Former Massachusetts Governor Mitt Romney easily won a poll of several hundred Republican delegates Saturday about whom they would choose to take on Democrat Barack Obama in the 2012 presidential election.

The poll was held at the New Hampshire Republican State Committee's annual meeting in Derry, by television station WMUR-TV and ABC News, as a way of finding out which potential candidates were generating an early buzz.

Also at the meeting, conservative Tea Party activist Jack Kimball beat Juliana Bergeron to be New Hampshire's new state Republican Party chairman -- an outcome that could influence presidential campaigning in the state.

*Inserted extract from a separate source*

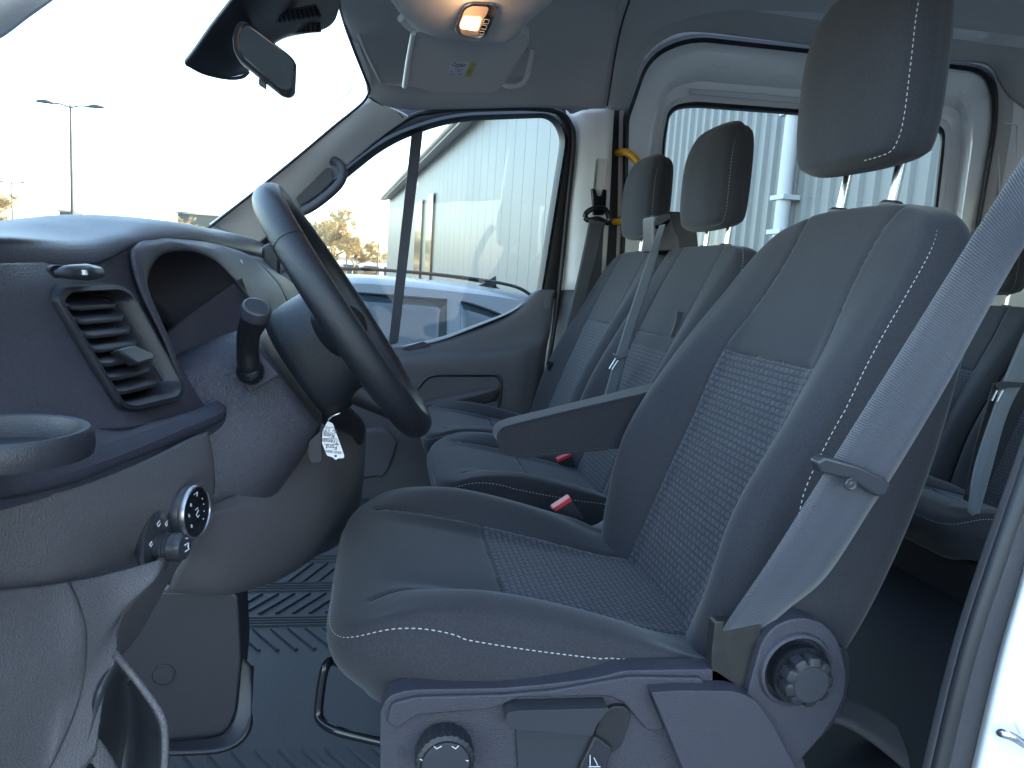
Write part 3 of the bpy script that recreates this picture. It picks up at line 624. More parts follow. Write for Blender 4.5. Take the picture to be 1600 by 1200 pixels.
tube('door_seal', [W(884, 640, 2.43) if 0 else W(838, 650, 2.47), W(858, 560, 2.475), W(873, 455, 2.475), W(886, 330, 2.475), W(896, 225, 2.47), W(891, 194, 2.468), W(872, 175, 2.46), W(820, 169, 2.45), W(740, 169, 2.44), W(680, 174, 2.435), W(636, 186, 2.45), W(560, 240, 2.46), W(500, 290, 2.46), W(440, 345, 2.46), W(392, 388, 2.46)], .0085, 'rubber', vb, ns=10, n=8)
surf('sill_channel', [[(884, 172, 2.52), (900, 300, 2.52), (880, 455, 2.52), (838, 640, 2.52)], [(878, 172, 2.56), (870, 300, 2.56), (850, 455, 2.56), (822, 640, 2.56)]], 'paint', vb, n=5, solid=.01)
# dark gap behind the pillar + yellow rail
surf('rear_gap_trim', [[(954, 165, 2.50), (950, 300, 2.50), (944, 400, 2.50), (940, 560, 2.50)], [(976, 165, 2.53), (973, 300, 2.53), (973, 400, 2.53), (973, 560, 2.53)]], 'rubber', vb, n=5, solid=.01)
tube('grab_rail', [W(962, 238, 2.53), W(968, 238, 2.50), W(978, 238, 2.46), W(990, 246, 2.44), W(999, 262, 2.43), W(1000, 300, 2.43), W(995, 340, 2.44), W(980, 345, 2.47), W(965, 346, 2.50), W(955, 346, 2.53)], .0125, 'yellow', vb, ns=14, n=7)
# windscreen surround: dark line along its far edge
tube('windscreen_seal', [W(318, 362, 2.33), W(330, 353, 2.325), W(440, 266, 2.325), W(520, 199, 2.325), W(562, 165, 2.32), W(574, 150, 2.31), W(577, 138, 2.28), W(570, 120, 2.25), (W(556, 85, 2.15)), W(541, 45, 2.0), W(530, 8, 1.8), W(520, -30, 1.6)], .004, 'rubber', vb, ns=8, n=8)
surf('lining_edge', [[(575, 150, 2.335), (570, 122, 2.255), (556, 86, 2.155), (541, 46, 2.005), (530, 8, 1.80), T3(-.15, 1.3, 2.12), T3(-.15, .8, 2.05)],
      [(582, 152, 2.35), (580, 124, 2.27), (568, 88, 2.17), (553, 46, 2.03), (543, 8, 1.83), T3(-.12, 1.3, 2.13), T3(-.12, .8, 2.07)]], 'trimgrey', vb, n=6, solid=.006)
# windscreen glass: raked plane from the roof edge to the dash
surf('windscreen', [[T3(-.165, .62, 2.02), T3(-.16, 1.2, 2.13), T3(-.13, 1.8, 2.12), T3(-.10, 2.33, 2.06)],
                    [T3(-.52, .60, 1.80), T3(-.56, 1.2, 1.85), T3(-.53, 1.8, 1.84), T3(-.42, 2.40, 1.80)],
                    [T3(-.92, .60, 1.52), T3(-1.02, 1.2, 1.54), T3(-.98, 1.8, 1.54), T3(-.80, 2.44, 1.52)]], 'glass', vb, n=5, solid=.004, toward=(.3, 1.3, 1.3))
# ---- white sliding-side panel with its window
def Wr(P, Y, r, **k): return [W(p[0], p[1], Y) for p in rpoly(P, r, **k)]
oP = [(972, 330), (974, 180), (1010, 80), (1078, 50), (1290, 74), (1480, 94), (1556, 104), (1562, 180), (1520, 420), (1500, 620), (960, 560)]
oR = [10, 10, 60, 40, 30, 30, 38, 50, 10, 10, 10]
mP = [(1008, 330), (1016, 210), (1036, 134), (1082, 112), (1265, 128), (1470, 150), (1510, 158), (1515, 215), (1486, 420), (1474, 600), (990, 545)]
mR = [10, 30, 50, 30, 20, 20, 30, 30, 10, 10, 10]
iP = [(1030, 330), (1036, 215), (1046, 166), (1082, 158), (1265, 172), (1440, 190), (1478, 196), (1476, 235), (1455, 420), (1440, 590), (1010, 540)]
iR = [10, 22, 34, 24, 20, 20, 22, 26, 10, 10, 10]
lerp = lambda A, B, t: [(a[0]+(b[0]-a[0])*t, a[1]+(b[1]-a[1])*t) for a, b in zip(A, B)]
rg = [Wr(oP, 2.55, oR), Wr(lerp(oP, mP, .12), 2.52, oR), Wr(lerp(oP, mP, .85), 2.53, mR), Wr(mP, 2.545, mR), Wr(lerp(mP, iP, .3), 2.60, iR), Wr(lerp(mP, iP, .75), 2.615, iR), Wr(lerp(mP, iP, .92), 2.60, iR), Wr(iP, 2.60, iR), Wr(iP, 2.64, iR)]
sdr = thing('side_panel', W(1200, 600, 2.6), 'white painted side panel with a large window behind the passenger bench', 'side panel')
ringloft('pressed_panel', rg, 'paint', sdr, solid=.003, toward=(1.3, 1.2, 1.9))
ringloft('lining_return', [Wr(lerp(oP, mP, -.8), 2.545, oR), Wr(lerp(oP, mP, .02), 2.512, oR)], 'headliner', sdr, solid=.004, toward=(1.3, 1.2, 1.9))
ringloft('outer_seal', [Wr(oP, 2.51, oR), Wr(lerp(oP, mP, .09), 2.495, oR), Wr(lerp(oP, mP, .22), 2.51, oR), Wr(lerp(oP, mP, .22), 2.54, oR)], 'rubber', sdr, solid=.004, toward=(1.3, 1.2, 1.9))
ringloft('window_seal', [Wr(iP, 2.59, iR), Wr(lerp(mP, iP, 1.14), 2.585, iR), Wr(lerp(mP, iP, 1.22), 2.60, iR), Wr(lerp(mP, iP, 1.22), 2.63, iR)], 'rubber', sdr, solid=.004, toward=(1.3, 1.2, 1.9))
gi = Wr(lerp(mP, iP, 1.1), 2.625, iR)
mk('window_pane', gi+[p+np.array([0, .005, 0]) for p in gi], [tuple(range(len(gi))), tuple(range(2*len(gi)-1, len(gi)-1, -1))], 'glass', sdr)
# pressings of the panel: raised ovals and clips
def ringtube(name, P, r_, Y, r, m, par):
    o = rpoly(P, r_); return tube(name, [W(p[0], p[1], Y) for p in o+[o[0]]], r, m, par, n=1, ns=8)
for P, r_ in (([(987, 156), (1003, 154), (1005, 185), (990, 186)], 7), ([(1030, 76), (1070, 82), (1066, 88), (1036, 84)], 3), ([(1114, 92), (1140, 94), (1138, 106), (1112, 104)], 4), ([(1500, 122), (1530, 124), (1526, 150), (1498, 148)], 10)):
    ringtube('pressing', P, r_, 2.531, .0035, 'paint', sdr)
surf('pressed_step', [[(1078, 138, 2.60), (1180, 146, 2.60), (1290, 156, 2.60), (1400, 166, 2.60)], [(1078, 146, 2.585), (1180, 154, 2.585), (1290, 164, 2.585), (1400, 174, 2.585)]], 'paint', sdr, n=5, solid=.004)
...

Romney won 35 percent of the poll, trouncing Texas Congressman Ron Paul, with 11 percent, former Minnesota Governor Tim Pawlenty, with 8 percent, and 2008 vice presidential candidate Sarah Palin, who took 7 percent.

Some 20 names were listed on the poll, including Mississippi Governor Haley Barbour, Newt Gingrich, former speaker of the U.S. House of Representatives, and Rudy Giuliani, the former mayor of New York.

There were 273 votes cast in the poll, far fewer than the more than 400 delegates who attended the meeting.

By a wide margin, delegates named "reducing the size of the federal government" as their top issue for the Republican presidential nominee in 2012.

New Hampshire's primary is usually the first in a series of state primary elections held in the United States every four years to sift through the field of presidential hopefuls. It attracts vast media attention and can make or break a candidacy.

The 2012 primary is tentatively slated for February 14, 2012.

Unlike Saturday's poll, the primary will be open to all Republicans as well as independents, who make up a large part of the state's registered voters.

"The people here are all engaged Republican activists," said Jamie Barnett, 38, a committee member from Concord, New Hampshire. "Typical voters are focused on family and work. Politics is way down the list at the moment."

Still, a recent survey of Republicans and Republican-leaning independents, commissioned by the New Hampshire Journal also showed support for Romney, who ran second in the state in 2008 to Senator John McCain.